Esta visión de ahorcado se despliega en diferentes planos que corresponden a distintas narraciones lineales que Palacio luego ha fragmentado de forma inmisericorde, añadiéndole, así, una burla más al texto en su construcción, presuntamente, caótica. Si nos fijamos con detenimiento, podemos seguir el rastro de esa linealidad: Andrés Farinago  se despierta un día y descubre que es un ser asocial, alienado, y que no encaja (burla al estilo de vida urbano). Decidido a formar parte de la sociedad, asume un rol comprometido y combativo (burla a los sindicalistas, a los obreros, a las Grandes Ideologías que nada consiguen cambiar), pero no encontrará aceptación sino casándose e integrándose en una inofensiva unidad familiar (con dosis de humor, casi de sainete, conoce a Ana, se casa con ella, le proporciona una prole, y la vida familiar lo asfixia). Tiene un hijo, y entonces siente el mayor de los fracasos, entiende que no hay futuro, que el hombre no escapará jamás de su alienación y extrañamiento (pintados en el texto con toques de humor expresionistas y surrealistas, con fases del absurdo que recuerdan a Ibsen) y decide matar al niño. Después, es detenido, pasa un tiempo en la cárcel recordando algunos aspectos de la vida y la sociedad tan amargos como cargados de sátira, es juzgado en un disparate de juicio, condenado y ahorcado en un bosque… desde el cual recuerda partes de la historia, repletas de amargura y de cinismo.

Valga esta reconstrucción de la linealidad ocultada para culminar la novela con la gran broma que se le hace al lector: aparentemente, todo vuelve a empezar… entonces, descubrimos en las últimas palabras la burla definitiva: quizás todo el texto no fue sino el discurso de descargo del condenado frente al tribunal, un tribunal del cual el lector forma parte. Si elegimos la absolución de Farinago la novela acabará aquí.
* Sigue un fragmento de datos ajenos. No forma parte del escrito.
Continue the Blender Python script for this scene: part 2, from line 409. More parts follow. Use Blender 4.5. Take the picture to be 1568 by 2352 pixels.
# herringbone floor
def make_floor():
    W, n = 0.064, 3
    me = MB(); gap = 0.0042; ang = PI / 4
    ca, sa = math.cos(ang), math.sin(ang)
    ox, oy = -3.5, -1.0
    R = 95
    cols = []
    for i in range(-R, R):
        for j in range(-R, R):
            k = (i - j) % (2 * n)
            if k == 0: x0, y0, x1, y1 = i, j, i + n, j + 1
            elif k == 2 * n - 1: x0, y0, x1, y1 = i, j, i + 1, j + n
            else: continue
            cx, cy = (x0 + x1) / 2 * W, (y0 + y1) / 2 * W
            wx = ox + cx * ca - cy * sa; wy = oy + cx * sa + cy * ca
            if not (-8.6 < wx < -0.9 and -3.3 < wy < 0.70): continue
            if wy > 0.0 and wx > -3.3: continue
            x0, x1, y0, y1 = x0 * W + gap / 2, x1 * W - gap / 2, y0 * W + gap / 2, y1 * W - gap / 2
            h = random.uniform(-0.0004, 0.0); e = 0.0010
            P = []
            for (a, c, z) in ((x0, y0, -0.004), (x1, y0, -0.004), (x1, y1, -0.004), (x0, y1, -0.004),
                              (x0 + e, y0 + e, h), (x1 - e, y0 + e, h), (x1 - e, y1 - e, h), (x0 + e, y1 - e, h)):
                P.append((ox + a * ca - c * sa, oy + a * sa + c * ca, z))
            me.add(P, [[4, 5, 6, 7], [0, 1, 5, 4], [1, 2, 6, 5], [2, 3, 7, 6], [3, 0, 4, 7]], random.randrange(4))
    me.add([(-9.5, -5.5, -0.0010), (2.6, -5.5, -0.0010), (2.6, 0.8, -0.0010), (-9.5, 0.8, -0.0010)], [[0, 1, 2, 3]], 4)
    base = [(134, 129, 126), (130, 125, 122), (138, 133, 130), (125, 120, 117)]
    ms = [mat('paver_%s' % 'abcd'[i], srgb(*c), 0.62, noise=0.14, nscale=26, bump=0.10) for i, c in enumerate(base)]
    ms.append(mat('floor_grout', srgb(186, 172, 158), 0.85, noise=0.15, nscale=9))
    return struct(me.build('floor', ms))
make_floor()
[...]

Pero si condenamos al ahorcado… volveremos a situarnos en la primera línea de la novela porque con nuestro veredicto de culpabilidad nos colocamos entre la masa, formamos parte de la plebe, somos borricos que se mueven en la noria circular, condenados a repetir la alienación una y otra vez, una y otra vez…

¿Es Farinago un loco? O, acaso, no será el loco quién se tome la realidad con las mayores dosis de humor…

Esperpéntico, disolvente, caústico, fractalizado, algo kafkiano (por qué no)... Al fin, lúcido y deslumbrante como la locura.